PHCN Pension: Documents Exposes How PenCom, PHCN Frustrate Dialogues

PHCN Pension: Documents Exposes How PenCom, PHCN Frustrate Dialogues

PHCN Pension: Documents Exposes How PenCom, PHCN Frustrate Dialogues

Documents which contained series of official discussions and meetings between the National Pension Commission (PenCom) and top management of the Power Holding Company of Nigeria (PHCN) have disclosed that PenCom’s frustrating efforts to bring PHCN to abide by provisions of the Pension Reform Act (PFA) 2004 in administering pensions of its employees.

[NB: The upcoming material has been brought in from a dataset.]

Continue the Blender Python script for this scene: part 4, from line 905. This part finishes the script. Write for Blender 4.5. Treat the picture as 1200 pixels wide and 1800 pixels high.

Parts of the 32-page correspondence which spanned from August 7, 2007 to June 5, 2012 and obtained by THISDAY at the weekend in Abuja, suggests that PenCom had consistently engaged PHCN management in trying to resolve PHCN’s lingering challenges with its in-house operated pension scheme; its efforts however failed to yield results.

Accordingly, the commission had out of frustration, resorted to instituting legal actions against PHCN for its failure to commit to provisions of the PFA 2004 which PHCN’s superannuation pension scheme ran contrary to. PenCom had also in a letter dated December 23, 2010, sort the advice of the Attorney General of the Federation (AGF) and Minister of Justice in prosecuting PHCN.

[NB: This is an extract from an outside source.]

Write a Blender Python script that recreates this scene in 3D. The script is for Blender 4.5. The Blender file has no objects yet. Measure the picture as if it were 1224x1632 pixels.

The ongoing reform of the country’s power sector which includes the privatisation of PHCN successor companies has received stiff resistance from PHCN workers majorly on issues relating to settlement of their pension and severance package which they claim through their unions; National Union of Electricity Employees (NUEE), Senior Staff Association of Electricity and Allied Companies (SSAEAC) and Nigerian Union of Pensioners (NUP), is been mismanaged by the Federal Government.

The unions have vehemently disagreed with government’s proposal to offset their severance benefits on the basis of the 15 per cent contributory pension scheme of PFA 2004. This followed discovery by the government that the PHCN superannuation pension fund was been underfunded and has accumulated huge deficits and would not be able to meet the 25 per cent payment demands of the unions.

For instance, in one of the minutes of the meeting on issues of compliance to PRA 2004 between PenCom and PHCN on January 21, 2010, the Executive Director, Finance and Administration of PHCN, Mr. Pius Apuye, informed the party that PHCN was haphazardly setting aside N900 million monthly to meet the pension liabilities of its employees, adding that the company was operating at a loss due to crisis in the Niger Delta and the unions agitation for salary increase.

But the Director-General of PenCom, Mr. Mohammad Ahmed, in his response at the meeting, explained that PHCN was the only agency of government that was yet to comply with PRA 2004, adding that the last actuarial valuation of PHCN existing pension scheme revealed a funding deficit of N116 billion.

Ahmed also stated that PHCN was advised at its last meeting with the commission to present a memorandum to the Federal Government through the ministry of power, outlining all challenges relating to its inability to fund the pension deficit but PHCN was yet to comply with such directive.

He decried PHCN’s lack of commitment to transit to the PFA 2004, adding that such was a clear breach of extant pension laws of the country.

Although, PenCom severally complained of PHCN’s refusal to comply by its directives, the correspondence suggests that the commission had as far back as 2007 got wind of the PHCN pension fund predicament but failed to initiate strict punitive measures against the company, it rather resorted to holding meetings with PHCN officials to the detriment of the employees of PHCN and the Federal Government’s pension reform efforts.

For instance, in one of its letters to the Managing Director of PHCN dated June 18, 2008, the commission had in acceptance of a request for a meeting with it, asked PHCN to submit to it evidence of opening and funding of Retirement Savings Accounts (RSA) for its existing employees with Pension Fund Administrators (PFAs) of their choice, as well as evidence of transfer of pre 2005 pension assets to licensed operators within four weeks, failure of which will attract appropriate sanctions.

PenCom never sanctioned PHCN after the expiration of the four-week ultimatum but went on to initiate a process of prosecuting the company in 2010, and even at an expected advise which it sort from the office of the Attorney General of the Federation (AGF) and Minister of Justice.

Also, a top official of PHCN who spoke on anonymity to THISDAY clarified that the company had within these periods made efforts to comply with the PFA 2004, at the same time close up deficits in the superannuation fund but for the resistance of the unions who had insisted on it continuing with the in-house scheme.